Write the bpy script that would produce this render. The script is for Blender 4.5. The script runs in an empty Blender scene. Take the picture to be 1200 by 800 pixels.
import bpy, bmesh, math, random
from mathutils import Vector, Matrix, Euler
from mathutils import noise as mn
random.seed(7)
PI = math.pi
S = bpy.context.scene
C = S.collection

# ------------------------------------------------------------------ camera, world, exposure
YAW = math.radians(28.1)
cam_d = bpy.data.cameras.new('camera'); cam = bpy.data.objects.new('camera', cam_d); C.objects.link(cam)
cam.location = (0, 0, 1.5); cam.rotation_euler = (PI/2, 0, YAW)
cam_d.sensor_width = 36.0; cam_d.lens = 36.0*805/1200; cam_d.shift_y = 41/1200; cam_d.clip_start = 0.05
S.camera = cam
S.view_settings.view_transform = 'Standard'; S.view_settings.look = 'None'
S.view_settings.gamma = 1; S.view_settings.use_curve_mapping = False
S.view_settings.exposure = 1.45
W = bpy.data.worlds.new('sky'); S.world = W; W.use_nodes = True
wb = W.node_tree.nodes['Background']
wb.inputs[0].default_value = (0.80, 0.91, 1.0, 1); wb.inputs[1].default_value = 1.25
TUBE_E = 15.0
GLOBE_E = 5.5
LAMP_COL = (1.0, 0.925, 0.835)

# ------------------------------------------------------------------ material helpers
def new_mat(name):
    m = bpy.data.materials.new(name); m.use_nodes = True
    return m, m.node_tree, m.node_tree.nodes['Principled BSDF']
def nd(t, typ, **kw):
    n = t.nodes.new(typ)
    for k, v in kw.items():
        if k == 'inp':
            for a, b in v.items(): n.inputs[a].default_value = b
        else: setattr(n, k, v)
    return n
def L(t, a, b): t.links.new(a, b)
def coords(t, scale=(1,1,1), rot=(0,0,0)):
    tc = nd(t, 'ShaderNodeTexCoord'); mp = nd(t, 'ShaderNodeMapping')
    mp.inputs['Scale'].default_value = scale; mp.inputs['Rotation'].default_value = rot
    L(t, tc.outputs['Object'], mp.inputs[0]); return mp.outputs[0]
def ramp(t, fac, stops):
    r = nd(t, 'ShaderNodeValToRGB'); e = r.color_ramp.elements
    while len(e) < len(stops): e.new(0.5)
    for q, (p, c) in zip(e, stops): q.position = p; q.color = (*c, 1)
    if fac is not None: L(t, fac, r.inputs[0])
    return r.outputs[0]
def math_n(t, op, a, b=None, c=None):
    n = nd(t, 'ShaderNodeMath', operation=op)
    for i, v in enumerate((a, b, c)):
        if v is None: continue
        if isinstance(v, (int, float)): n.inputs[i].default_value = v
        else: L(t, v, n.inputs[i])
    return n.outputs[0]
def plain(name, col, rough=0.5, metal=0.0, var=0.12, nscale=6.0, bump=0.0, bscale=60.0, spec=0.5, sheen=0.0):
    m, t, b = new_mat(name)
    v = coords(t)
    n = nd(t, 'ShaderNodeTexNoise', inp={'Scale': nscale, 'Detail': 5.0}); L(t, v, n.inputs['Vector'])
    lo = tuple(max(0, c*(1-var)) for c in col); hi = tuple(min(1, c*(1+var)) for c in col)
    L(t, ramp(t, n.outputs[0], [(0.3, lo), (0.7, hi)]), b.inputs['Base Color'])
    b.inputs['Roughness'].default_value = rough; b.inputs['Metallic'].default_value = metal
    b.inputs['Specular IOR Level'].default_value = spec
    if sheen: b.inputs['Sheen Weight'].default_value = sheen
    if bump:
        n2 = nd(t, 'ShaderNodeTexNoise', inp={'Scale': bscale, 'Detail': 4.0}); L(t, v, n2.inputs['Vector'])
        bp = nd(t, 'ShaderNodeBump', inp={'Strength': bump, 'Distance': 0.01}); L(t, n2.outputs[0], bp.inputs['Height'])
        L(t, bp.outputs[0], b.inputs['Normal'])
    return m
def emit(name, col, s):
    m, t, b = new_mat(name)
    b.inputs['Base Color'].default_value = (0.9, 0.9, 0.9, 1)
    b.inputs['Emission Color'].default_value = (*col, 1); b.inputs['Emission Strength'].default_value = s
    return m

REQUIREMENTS
Please reproduce each line exactly as written.

WRITTEN SOLUTION
Write the bpy script that would produce this render. The script is for Blender 4.5. The script runs in an empty Blender scene. Take the picture to be 1200 by 800 pixels.
import bpy, bmesh, math, random
from mathutils import Vector, Matrix, Euler
from mathutils import noise as mn
random.seed(7)
PI = math.pi
S = bpy.context.scene
C = S.collection

# ------------------------------------------------------------------ camera, world, exposure
YAW = math.radians(28.1)
cam_d = bpy.data.cameras.new('camera'); cam = bpy.data.objects.new('camera', cam_d); C.objects.link(cam)
cam.location = (0, 0, 1.5); cam.rotation_euler = (PI/2, 0, YAW)
cam_d.sensor_width = 36.0; cam_d.lens = 36.0*805/1200; cam_d.shift_y = 41/1200; cam_d.clip_start = 0.05
S.camera = cam
S.view_settings.view_transform = 'Standard'; S.view_settings.look = 'None'
S.view_settings.gamma = 1; S.view_settings.use_curve_mapping = False
S.view_settings.exposure = 1.45
W = bpy.data.worlds.new('sky'); S.world = W; W.use_nodes = True
wb = W.node_tree.nodes['Background']
wb.inputs[0].default_value = (0.80, 0.91, 1.0, 1); wb.inputs[1].default_value = 1.25
TUBE_E = 15.0
GLOBE_E = 5.5
LAMP_COL = (1.0, 0.925, 0.835)

# ------------------------------------------------------------------ material helpers
def new_mat(name):
    m = bpy.data.materials.new(name); m.use_nodes = True
    return m, m.node_tree, m.node_tree.nodes['Principled BSDF']
def nd(t, typ, **kw):
    n = t.nodes.new(typ)
    for k, v in kw.items():
        if k == 'inp':
            for a, b in v.items(): n.inputs[a].default_value = b
        else: setattr(n, k, v)
    return n
def L(t, a, b): t.links.new(a, b)
def coords(t, scale=(1,1,1), rot=(0,0,0)):
    tc = nd(t, 'ShaderNodeTexCoord'); mp = nd(t, 'ShaderNodeMapping')
    mp.inputs['Scale'].default_value = scale; mp.inputs['Rotation'].default_value = rot
    L(t, tc.outputs['Object'], mp.inputs[0]); return mp.outputs[0]
def ramp(t, fac, stops):
    r = nd(t, 'ShaderNodeValToRGB'); e = r.color_ramp.elements
    while len(e) < len(stops): e.new(0.5)
    for q, (p, c) in zip(e, stops): q.position = p; q.color = (*c, 1)
    if fac is not None: L(t, fac, r.inputs[0])
    return r.outputs[0]
def math_n(t, op, a, b=None, c=None):
    n = nd(t, 'ShaderNodeMath', operation=op)
    for i, v in enumerate((a, b, c)):
        if v is None: continue
        if isinstance(v, (int, float)): n.inputs[i].default_value = v
        else: L(t, v, n.inputs[i])
    return n.outputs[0]
def plain(name, col, rough=0.5, metal=0.0, var=0.12, nscale=6.0, bump=0.0, bscale=60.0, spec=0.5, sheen=0.0):
    m, t, b = new_mat(name)
    v = coords(t)
    n = nd(t, 'ShaderNodeTexNoise', inp={'Scale': nscale, 'Detail': 5.0}); L(t, v, n.inputs['Vector'])
    lo = tuple(max(0, c*(1-var)) for c in col); hi = tuple(min(1, c*(1+var)) for c in col)
    L(t, ramp(t, n.outputs[0], [(0.3, lo), (0.7, hi)]), b.inputs['Base Color'])
    b.inputs['Roughness'].default_value = rough; b.inputs['Metallic'].default_value = metal
    b.inputs['Specular IOR Level'].default_value = spec
    if sheen: b.inputs['Sheen Weight'].default_value = sheen
    if bump:
        n2 = nd(t, 'ShaderNodeTexNoise', inp={'Scale': bscale, 'Detail': 4.0}); L(t, v, n2.inputs['Vector'])
        bp = nd(t, 'ShaderNodeBump', inp={'Strength': bump, 'Distance': 0.01}); L(t, n2.outputs[0], bp.inputs['Height'])
        L(t, bp.outputs[0], b.inputs['Normal'])
    return m
def emit(name, col, s):
    m, t, b = new_mat(name)
    b.inputs['Base Color'].default_value = (0.9, 0.9, 0.9, 1)
    b.inputs['Emission Color'].default_value = (*col, 1); b.inputs['Emission Strength'].default_value = s
    return m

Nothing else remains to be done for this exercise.